To sum up, the SC concluded that an application under Section 7 of the IBC would not be barred by limitation, on the ground that it had been filed beyond a period of three years from the date of declaration of the loan account of the Corporate Debtor as NPA, if there were an acknowledgement of the debt by the Corporate Debtor before expiry of the period of limitation of three years, in which case the period of limitation would get extended by a further period of three years.

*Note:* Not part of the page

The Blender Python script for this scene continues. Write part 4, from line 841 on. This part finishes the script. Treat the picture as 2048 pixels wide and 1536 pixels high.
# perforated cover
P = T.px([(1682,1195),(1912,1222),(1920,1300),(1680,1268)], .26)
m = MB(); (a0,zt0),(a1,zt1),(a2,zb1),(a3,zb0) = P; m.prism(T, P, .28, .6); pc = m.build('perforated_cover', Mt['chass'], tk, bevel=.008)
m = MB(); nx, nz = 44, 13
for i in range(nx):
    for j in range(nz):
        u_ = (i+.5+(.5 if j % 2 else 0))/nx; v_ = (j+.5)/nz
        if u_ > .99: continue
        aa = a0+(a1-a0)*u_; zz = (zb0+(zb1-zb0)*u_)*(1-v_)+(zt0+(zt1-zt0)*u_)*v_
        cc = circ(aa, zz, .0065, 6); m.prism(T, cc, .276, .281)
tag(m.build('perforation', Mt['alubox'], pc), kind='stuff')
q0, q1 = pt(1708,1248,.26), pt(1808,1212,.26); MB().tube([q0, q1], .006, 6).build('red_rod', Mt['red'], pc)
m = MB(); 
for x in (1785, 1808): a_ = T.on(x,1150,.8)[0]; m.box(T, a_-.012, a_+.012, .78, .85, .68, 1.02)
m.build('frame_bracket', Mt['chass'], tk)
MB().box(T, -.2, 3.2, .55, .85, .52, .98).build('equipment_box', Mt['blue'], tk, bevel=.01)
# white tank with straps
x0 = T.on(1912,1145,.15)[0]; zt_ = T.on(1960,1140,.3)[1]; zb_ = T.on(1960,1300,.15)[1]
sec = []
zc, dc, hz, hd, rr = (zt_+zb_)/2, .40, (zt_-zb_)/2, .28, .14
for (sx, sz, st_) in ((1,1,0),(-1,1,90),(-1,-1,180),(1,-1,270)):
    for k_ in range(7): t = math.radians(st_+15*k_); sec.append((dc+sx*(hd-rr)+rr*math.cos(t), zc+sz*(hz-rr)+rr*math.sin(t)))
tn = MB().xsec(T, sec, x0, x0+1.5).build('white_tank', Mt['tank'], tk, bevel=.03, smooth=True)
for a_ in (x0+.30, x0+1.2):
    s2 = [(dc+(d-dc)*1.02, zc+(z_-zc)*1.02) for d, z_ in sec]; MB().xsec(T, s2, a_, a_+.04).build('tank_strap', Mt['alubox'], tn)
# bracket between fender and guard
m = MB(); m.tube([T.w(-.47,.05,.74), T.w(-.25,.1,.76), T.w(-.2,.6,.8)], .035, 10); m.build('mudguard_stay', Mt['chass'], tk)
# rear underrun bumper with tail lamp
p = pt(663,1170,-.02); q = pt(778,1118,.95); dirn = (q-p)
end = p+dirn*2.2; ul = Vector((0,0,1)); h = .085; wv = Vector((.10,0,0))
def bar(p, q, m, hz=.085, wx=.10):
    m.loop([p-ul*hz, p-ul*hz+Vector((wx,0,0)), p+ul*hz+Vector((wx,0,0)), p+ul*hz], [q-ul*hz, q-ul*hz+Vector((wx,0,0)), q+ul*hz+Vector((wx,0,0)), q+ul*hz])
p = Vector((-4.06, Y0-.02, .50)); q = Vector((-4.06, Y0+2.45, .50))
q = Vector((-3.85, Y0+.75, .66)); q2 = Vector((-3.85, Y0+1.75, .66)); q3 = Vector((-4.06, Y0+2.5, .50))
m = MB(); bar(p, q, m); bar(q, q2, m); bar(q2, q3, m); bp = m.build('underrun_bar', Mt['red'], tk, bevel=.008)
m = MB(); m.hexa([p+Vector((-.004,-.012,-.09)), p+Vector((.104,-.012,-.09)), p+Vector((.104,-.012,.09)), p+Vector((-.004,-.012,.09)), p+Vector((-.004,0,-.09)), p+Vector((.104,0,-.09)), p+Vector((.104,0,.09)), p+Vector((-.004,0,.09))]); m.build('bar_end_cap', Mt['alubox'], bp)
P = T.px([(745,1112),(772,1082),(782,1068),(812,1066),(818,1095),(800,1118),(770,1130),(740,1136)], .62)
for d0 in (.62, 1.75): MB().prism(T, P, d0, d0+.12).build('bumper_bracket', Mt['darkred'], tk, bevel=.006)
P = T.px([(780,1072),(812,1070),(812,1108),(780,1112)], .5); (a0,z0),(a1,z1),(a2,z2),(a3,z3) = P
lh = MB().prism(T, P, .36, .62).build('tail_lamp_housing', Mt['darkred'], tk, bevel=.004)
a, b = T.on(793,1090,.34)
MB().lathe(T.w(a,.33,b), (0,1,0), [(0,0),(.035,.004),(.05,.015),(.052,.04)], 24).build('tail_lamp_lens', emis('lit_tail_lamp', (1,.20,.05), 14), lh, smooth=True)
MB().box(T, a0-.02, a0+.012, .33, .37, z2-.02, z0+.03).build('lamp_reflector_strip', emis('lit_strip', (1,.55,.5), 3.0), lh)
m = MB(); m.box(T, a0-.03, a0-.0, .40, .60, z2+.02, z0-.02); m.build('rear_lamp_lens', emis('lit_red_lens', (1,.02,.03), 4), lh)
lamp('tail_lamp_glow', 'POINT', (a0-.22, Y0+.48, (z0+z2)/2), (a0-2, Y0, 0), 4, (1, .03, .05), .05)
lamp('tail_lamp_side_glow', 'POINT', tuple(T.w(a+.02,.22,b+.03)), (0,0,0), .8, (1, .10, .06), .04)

Moreover, it was also held that a judgment and/or decree for money in favour of the Financial Creditor, passed by the DRT, or any other Tribunal or Court, or the issuance of a Certificate of Recovery in favour of the Financial Creditor, would give rise to a fresh cause of action for the Financial Creditor, to initiate proceedings under Section 7 of the IBC for initiation of the Corporate Insolvency Resolution Process, within three years from the date of the judgment and/or decree or within three years from the date of issuance of the Certificate of Recovery, if the dues of the Corporate Debtor to the Financial Debtor, under the judgment and/or decree and/or in terms of the Certificate of Recovery, or any part thereof remained unpaid.

It was held that there is no bar in law to the amendment of pleadings in an application under Section 7 of the IBC, or to the filing of additional documents, apart from those initially filed along with application under Section 7 of the IBC in Form-1. 

For the reasons discussed above, the appeal was accordingly allowed by the SC, and the impugned judgment and order of the NCLAT was set aside.